## start Provided data
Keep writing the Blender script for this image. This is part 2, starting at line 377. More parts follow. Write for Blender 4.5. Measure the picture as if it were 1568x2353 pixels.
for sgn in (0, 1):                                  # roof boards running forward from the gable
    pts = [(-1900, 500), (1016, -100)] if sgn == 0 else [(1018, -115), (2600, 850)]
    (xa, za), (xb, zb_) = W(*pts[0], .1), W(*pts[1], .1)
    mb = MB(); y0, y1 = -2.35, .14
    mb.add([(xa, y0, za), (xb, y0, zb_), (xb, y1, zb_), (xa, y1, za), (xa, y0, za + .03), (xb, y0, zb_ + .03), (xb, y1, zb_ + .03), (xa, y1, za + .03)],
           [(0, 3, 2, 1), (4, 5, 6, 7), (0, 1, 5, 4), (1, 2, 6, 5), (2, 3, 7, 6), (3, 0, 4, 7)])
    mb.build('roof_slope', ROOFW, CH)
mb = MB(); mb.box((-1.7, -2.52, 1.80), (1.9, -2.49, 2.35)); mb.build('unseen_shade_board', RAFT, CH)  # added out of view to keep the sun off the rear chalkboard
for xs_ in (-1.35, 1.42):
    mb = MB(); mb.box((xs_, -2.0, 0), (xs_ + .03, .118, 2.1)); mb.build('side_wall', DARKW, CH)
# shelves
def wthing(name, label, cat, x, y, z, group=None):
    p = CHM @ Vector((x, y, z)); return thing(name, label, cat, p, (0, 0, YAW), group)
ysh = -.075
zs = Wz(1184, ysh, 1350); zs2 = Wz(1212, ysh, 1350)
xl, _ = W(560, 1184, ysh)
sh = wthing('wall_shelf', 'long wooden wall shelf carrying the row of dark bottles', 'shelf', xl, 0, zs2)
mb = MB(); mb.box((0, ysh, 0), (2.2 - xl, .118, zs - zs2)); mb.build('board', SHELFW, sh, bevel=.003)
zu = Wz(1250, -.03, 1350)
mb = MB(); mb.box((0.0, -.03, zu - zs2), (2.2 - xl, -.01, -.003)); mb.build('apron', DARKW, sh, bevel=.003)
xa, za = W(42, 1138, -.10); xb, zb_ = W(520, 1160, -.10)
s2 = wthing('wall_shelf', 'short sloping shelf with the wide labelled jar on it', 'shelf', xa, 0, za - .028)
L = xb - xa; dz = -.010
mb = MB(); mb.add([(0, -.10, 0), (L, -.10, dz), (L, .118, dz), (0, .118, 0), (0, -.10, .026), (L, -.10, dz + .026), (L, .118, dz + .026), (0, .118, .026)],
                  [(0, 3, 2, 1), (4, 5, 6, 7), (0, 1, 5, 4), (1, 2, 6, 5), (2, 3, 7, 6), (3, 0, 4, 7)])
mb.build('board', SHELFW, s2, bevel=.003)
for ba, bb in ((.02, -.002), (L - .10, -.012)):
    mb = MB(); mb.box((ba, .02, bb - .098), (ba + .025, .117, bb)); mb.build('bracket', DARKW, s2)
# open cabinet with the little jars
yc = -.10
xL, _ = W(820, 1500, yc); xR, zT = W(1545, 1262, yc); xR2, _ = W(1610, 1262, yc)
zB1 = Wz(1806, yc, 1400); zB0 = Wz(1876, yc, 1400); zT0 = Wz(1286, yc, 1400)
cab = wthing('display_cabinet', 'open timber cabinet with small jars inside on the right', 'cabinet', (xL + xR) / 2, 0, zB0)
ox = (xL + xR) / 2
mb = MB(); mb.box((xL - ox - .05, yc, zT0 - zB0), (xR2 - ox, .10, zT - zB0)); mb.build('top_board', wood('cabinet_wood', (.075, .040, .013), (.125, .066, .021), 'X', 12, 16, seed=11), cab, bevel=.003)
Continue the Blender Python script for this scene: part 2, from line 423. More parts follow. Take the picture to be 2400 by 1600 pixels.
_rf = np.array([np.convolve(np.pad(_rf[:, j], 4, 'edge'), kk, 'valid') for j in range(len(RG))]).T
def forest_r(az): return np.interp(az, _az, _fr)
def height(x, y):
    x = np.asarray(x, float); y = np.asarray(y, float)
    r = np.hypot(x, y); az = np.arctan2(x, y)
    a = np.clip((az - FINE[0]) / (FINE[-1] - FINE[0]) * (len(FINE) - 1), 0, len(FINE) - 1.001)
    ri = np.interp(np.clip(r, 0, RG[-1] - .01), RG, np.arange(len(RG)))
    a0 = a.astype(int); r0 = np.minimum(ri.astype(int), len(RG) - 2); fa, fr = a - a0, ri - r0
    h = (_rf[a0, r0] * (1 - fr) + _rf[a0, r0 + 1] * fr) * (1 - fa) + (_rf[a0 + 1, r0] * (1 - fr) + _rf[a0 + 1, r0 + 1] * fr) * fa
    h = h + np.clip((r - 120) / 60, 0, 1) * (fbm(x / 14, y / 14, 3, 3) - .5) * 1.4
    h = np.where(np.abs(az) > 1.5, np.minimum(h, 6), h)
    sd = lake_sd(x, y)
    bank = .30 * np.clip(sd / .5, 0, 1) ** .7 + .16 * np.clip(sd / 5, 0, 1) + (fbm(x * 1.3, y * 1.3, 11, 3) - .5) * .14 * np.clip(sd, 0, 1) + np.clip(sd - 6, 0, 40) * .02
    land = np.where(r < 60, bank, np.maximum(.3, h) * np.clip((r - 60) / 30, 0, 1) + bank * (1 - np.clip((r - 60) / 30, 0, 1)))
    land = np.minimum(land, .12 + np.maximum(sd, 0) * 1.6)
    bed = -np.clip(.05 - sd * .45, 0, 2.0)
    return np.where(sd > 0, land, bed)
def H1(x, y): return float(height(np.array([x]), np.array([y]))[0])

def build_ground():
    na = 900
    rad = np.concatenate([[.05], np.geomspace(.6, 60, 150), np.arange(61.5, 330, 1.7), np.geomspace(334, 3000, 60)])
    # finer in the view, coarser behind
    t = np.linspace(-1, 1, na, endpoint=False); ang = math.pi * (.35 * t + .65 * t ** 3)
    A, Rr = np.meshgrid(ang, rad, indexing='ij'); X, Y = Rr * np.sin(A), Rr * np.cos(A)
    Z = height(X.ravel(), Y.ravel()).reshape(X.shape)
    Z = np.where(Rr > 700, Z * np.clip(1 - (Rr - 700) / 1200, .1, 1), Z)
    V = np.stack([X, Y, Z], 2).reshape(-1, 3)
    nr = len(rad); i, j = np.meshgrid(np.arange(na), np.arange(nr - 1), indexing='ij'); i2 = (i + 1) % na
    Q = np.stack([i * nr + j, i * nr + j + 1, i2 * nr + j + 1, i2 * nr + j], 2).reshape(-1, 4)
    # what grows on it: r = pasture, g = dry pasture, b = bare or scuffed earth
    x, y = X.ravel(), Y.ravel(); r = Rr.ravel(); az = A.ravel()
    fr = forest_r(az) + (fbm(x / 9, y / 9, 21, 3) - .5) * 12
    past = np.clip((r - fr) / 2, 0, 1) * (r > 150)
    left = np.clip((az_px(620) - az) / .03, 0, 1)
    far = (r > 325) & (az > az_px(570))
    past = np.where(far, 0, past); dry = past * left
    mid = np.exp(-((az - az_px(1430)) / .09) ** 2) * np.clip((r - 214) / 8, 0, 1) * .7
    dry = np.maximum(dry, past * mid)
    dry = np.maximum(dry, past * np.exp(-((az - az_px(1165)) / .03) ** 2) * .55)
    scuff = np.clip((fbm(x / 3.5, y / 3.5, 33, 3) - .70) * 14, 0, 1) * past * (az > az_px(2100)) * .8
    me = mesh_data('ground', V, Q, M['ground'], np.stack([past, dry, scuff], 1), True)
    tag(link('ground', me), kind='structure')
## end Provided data
Copy the records above exactly.

→ **Result for this exercise**:
Keep writing the Blender script for this image. This is part 2, starting at line 377. More parts follow. Write for Blender 4.5. Measure the picture as if it were 1568x2353 pixels.
for sgn in (0, 1):                                  # roof boards running forward from the gable
    pts = [(-1900, 500), (1016, -100)] if sgn == 0 else [(1018, -115), (2600, 850)]
    (xa, za), (xb, zb_) = W(*pts[0], .1), W(*pts[1], .1)
    mb = MB(); y0, y1 = -2.35, .14
    mb.add([(xa, y0, za), (xb, y0, zb_), (xb, y1, zb_), (xa, y1, za), (xa, y0, za + .03), (xb, y0, zb_ + .03), (xb, y1, zb_ + .03), (xa, y1, za + .03)],
           [(0, 3, 2, 1), (4, 5, 6, 7), (0, 1, 5, 4), (1, 2, 6, 5), (2, 3, 7, 6), (3, 0, 4, 7)])
    mb.build('roof_slope', ROOFW, CH)
mb = MB(); mb.box((-1.7, -2.52, 1.80), (1.9, -2.49, 2.35)); mb.build('unseen_shade_board', RAFT, CH)  # added out of view to keep the sun off the rear chalkboard
for xs_ in (-1.35, 1.42):
    mb = MB(); mb.box((xs_, -2.0, 0), (xs_ + .03, .118, 2.1)); mb.build('side_wall', DARKW, CH)
# shelves
def wthing(name, label, cat, x, y, z, group=None):
    p = CHM @ Vector((x, y, z)); return thing(name, label, cat, p, (0, 0, YAW), group)
ysh = -.075
zs = Wz(1184, ysh, 1350); zs2 = Wz(1212, ysh, 1350)
xl, _ = W(560, 1184, ysh)
sh = wthing('wall_shelf', 'long wooden wall shelf carrying the row of dark bottles', 'shelf', xl, 0, zs2)
mb = MB(); mb.box((0, ysh, 0), (2.2 - xl, .118, zs - zs2)); mb.build('board', SHELFW, sh, bevel=.003)
zu = Wz(1250, -.03, 1350)
mb = MB(); mb.box((0.0, -.03, zu - zs2), (2.2 - xl, -.01, -.003)); mb.build('apron', DARKW, sh, bevel=.003)
xa, za = W(42, 1138, -.10); xb, zb_ = W(520, 1160, -.10)
s2 = wthing('wall_shelf', 'short sloping shelf with the wide labelled jar on it', 'shelf', xa, 0, za - .028)
L = xb - xa; dz = -.010
mb = MB(); mb.add([(0, -.10, 0), (L, -.10, dz), (L, .118, dz), (0, .118, 0), (0, -.10, .026), (L, -.10, dz + .026), (L, .118, dz + .026), (0, .118, .026)],
                  [(0, 3, 2, 1), (4, 5, 6, 7), (0, 1, 5, 4), (1, 2, 6, 5), (2, 3, 7, 6), (3, 0, 4, 7)])
mb.build('board', SHELFW, s2, bevel=.003)
for ba, bb in ((.02, -.002), (L - .10, -.012)):
    mb = MB(); mb.box((ba, .02, bb - .098), (ba + .025, .117, bb)); mb.build('bracket', DARKW, s2)
# open cabinet with the little jars
yc = -.10
xL, _ = W(820, 1500, yc); xR, zT = W(1545, 1262, yc); xR2, _ = W(1610, 1262, yc)
zB1 = Wz(1806, yc, 1400); zB0 = Wz(1876, yc, 1400); zT0 = Wz(1286, yc, 1400)
cab = wthing('display_cabinet', 'open timber cabinet with small jars inside on the right', 'cabinet', (xL + xR) / 2, 0, zB0)
ox = (xL + xR) / 2
mb = MB(); mb.box((xL - ox - .05, yc, zT0 - zB0), (xR2 - ox, .10, zT - zB0)); mb.build('top_board', wood('cabinet_wood', (.075, .040, .013), (.125, .066, .021), 'X', 12, 16, seed=11), cab, bevel=.003)
Continue the Blender Python script for this scene: part 2, from line 423. More parts follow. Take the picture to be 2400 by 1600 pixels.
_rf = np.array([np.convolve(np.pad(_rf[:, j], 4, 'edge'), kk, 'valid') for j in range(len(RG))]).T
def forest_r(az): return np.interp(az, _az, _fr)
def height(x, y):
    x = np.asarray(x, float); y = np.asarray(y, float)
    r = np.hypot(x, y); az = np.arctan2(x, y)
    a = np.clip((az - FINE[0]) / (FINE[-1] - FINE[0]) * (len(FINE) - 1), 0, len(FINE) - 1.001)
    ri = np.interp(np.clip(r, 0, RG[-1] - .01), RG, np.arange(len(RG)))
    a0 = a.astype(int); r0 = np.minimum(ri.astype(int), len(RG) - 2); fa, fr = a - a0, ri - r0
    h = (_rf[a0, r0] * (1 - fr) + _rf[a0, r0 + 1] * fr) * (1 - fa) + (_rf[a0 + 1, r0] * (1 - fr) + _rf[a0 + 1, r0 + 1] * fr) * fa
    h = h + np.clip((r - 120) / 60, 0, 1) * (fbm(x / 14, y / 14, 3, 3) - .5) * 1.4
    h = np.where(np.abs(az) > 1.5, np.minimum(h, 6), h)
    sd = lake_sd(x, y)
    bank = .30 * np.clip(sd / .5, 0, 1) ** .7 + .16 * np.clip(sd / 5, 0, 1) + (fbm(x * 1.3, y * 1.3, 11, 3) - .5) * .14 * np.clip(sd, 0, 1) + np.clip(sd - 6, 0, 40) * .02
    land = np.where(r < 60, bank, np.maximum(.3, h) * np.clip((r - 60) / 30, 0, 1) + bank * (1 - np.clip((r - 60) / 30, 0, 1)))
    land = np.minimum(land, .12 + np.maximum(sd, 0) * 1.6)
    bed = -np.clip(.05 - sd * .45, 0, 2.0)
    return np.where(sd > 0, land, bed)
def H1(x, y): return float(height(np.array([x]), np.array([y]))[0])

def build_ground():
    na = 900
    rad = np.concatenate([[.05], np.geomspace(.6, 60, 150), np.arange(61.5, 330, 1.7), np.geomspace(334, 3000, 60)])
    # finer in the view, coarser behind
    t = np.linspace(-1, 1, na, endpoint=False); ang = math.pi * (.35 * t + .65 * t ** 3)
    A, Rr = np.meshgrid(ang, rad, indexing='ij'); X, Y = Rr * np.sin(A), Rr * np.cos(A)
    Z = height(X.ravel(), Y.ravel()).reshape(X.shape)
    Z = np.where(Rr > 700, Z * np.clip(1 - (Rr - 700) / 1200, .1, 1), Z)
    V = np.stack([X, Y, Z], 2).reshape(-1, 3)
    nr = len(rad); i, j = np.meshgrid(np.arange(na), np.arange(nr - 1), indexing='ij'); i2 = (i + 1) % na
    Q = np.stack([i * nr + j, i * nr + j + 1, i2 * nr + j + 1, i2 * nr + j], 2).reshape(-1, 4)
    # what grows on it: r = pasture, g = dry pasture, b = bare or scuffed earth
    x, y = X.ravel(), Y.ravel(); r = Rr.ravel(); az = A.ravel()
    fr = forest_r(az) + (fbm(x / 9, y / 9, 21, 3) - .5) * 12
    past = np.clip((r - fr) / 2, 0, 1) * (r > 150)
    left = np.clip((az_px(620) - az) / .03, 0, 1)
    far = (r > 325) & (az > az_px(570))
    past = np.where(far, 0, past); dry = past * left
    mid = np.exp(-((az - az_px(1430)) / .09) ** 2) * np.clip((r - 214) / 8, 0, 1) * .7
    dry = np.maximum(dry, past * mid)
    dry = np.maximum(dry, past * np.exp(-((az - az_px(1165)) / .03) ** 2) * .55)
    scuff = np.clip((fbm(x / 3.5, y / 3.5, 33, 3) - .70) * 14, 0, 1) * past * (az > az_px(2100)) * .8
    me = mesh_data('ground', V, Q, M['ground'], np.stack([past, dry, scuff], 1), True)
    tag(link('ground', me), kind='structure')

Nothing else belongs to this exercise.